In 1278, the
abbot of the Cistercian monastery in Sedlec, now in the Czech Republic, was
sent to the Holy Land by the King of Bohemia. He brought back a jar of “holy
soil” from Golgotha and sprinkled it over the abbey cemetery which caused the
cemetery to become a desired burial site for people living all over central
Europe. With the Black Death in the mid 1300s and the Hussite Wars in the early
1400s, thousands and thousands more people were buried there and the cemetery
had to be enlarged. Around 1400 a church was built in the cemetery with a
vaulted upper level and a lower chapel which was to be used as an ossuary for
the graves unearthed during construction of the church.
The white outer building in the picture below has stairs leading down into the ossuary chapel.
The cemetery outside the church.
An interesting grave marker in the cemetery.
In the picture below, the upper chapel is visible through a window with people behind it, and the lower bone chapel is visible below it, with stairs that are out of the picture leading down into it.
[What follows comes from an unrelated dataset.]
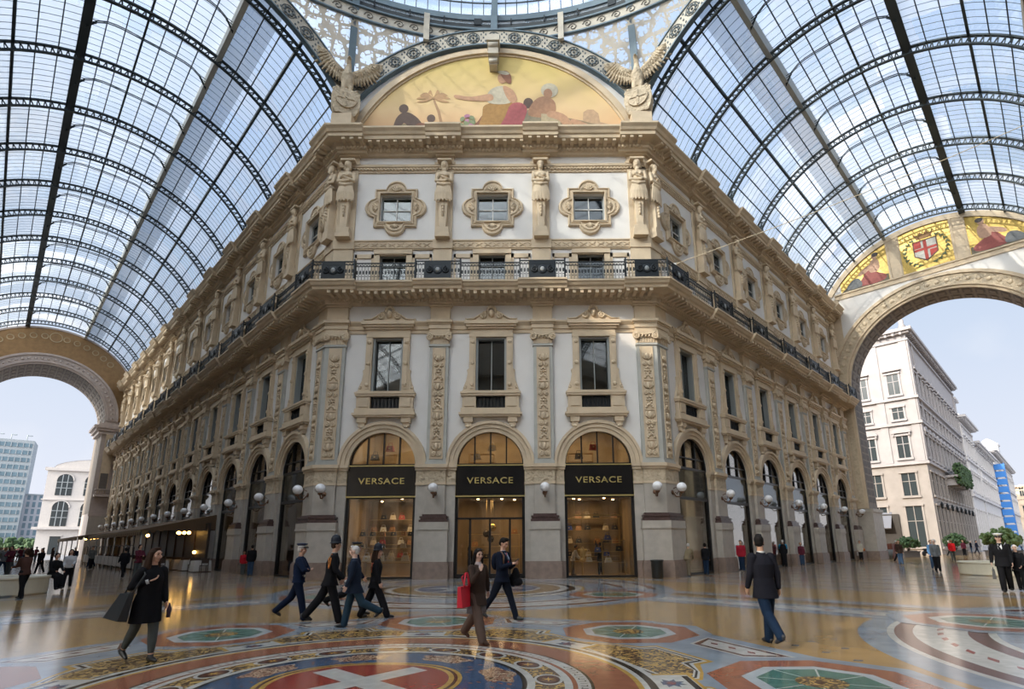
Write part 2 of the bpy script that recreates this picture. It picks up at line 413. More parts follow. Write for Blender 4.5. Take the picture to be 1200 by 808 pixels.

From 1703 to 1710 a new entrance was built to
support the front wall of the lower chapel and the upper chapel was rebuilt. In
1870, Frantisek Rint, a creative woodcarver, was employed by the Schwarzenberg
family, an aristocratic Bohemian and Franconian family, to put the bone heaps
into order. Using materials which we normally think of as gruesome, he created
some amazing works of art.
It is estimated that the ossuary contains the bones
of 40,000 to 70,000 bodies. Rint created four large heaps of bones, one in each
corner of the chapel.
He created a huge chandelier of bones which hangs from
the center of the nave,
(detail in the chandelier)
which contains at least one of each bone in the human
body. He made a Schwarzenberg coat of arms out of bones
(detail of the coat of arms)
and also left his
signature, made out of bone, on one of the walls.
Unfortunately, when we
visited, I didn’t even think to try and visit the upper church. Atop the church
spires, instead of the normal cross, there is a skull and cross bones.
The same
motif is found at various places on the outside wall of the cemetery
and
obviously inside the ossuary itself.
I was not sure whether I should shiver or giggle here--maybe a bit of both.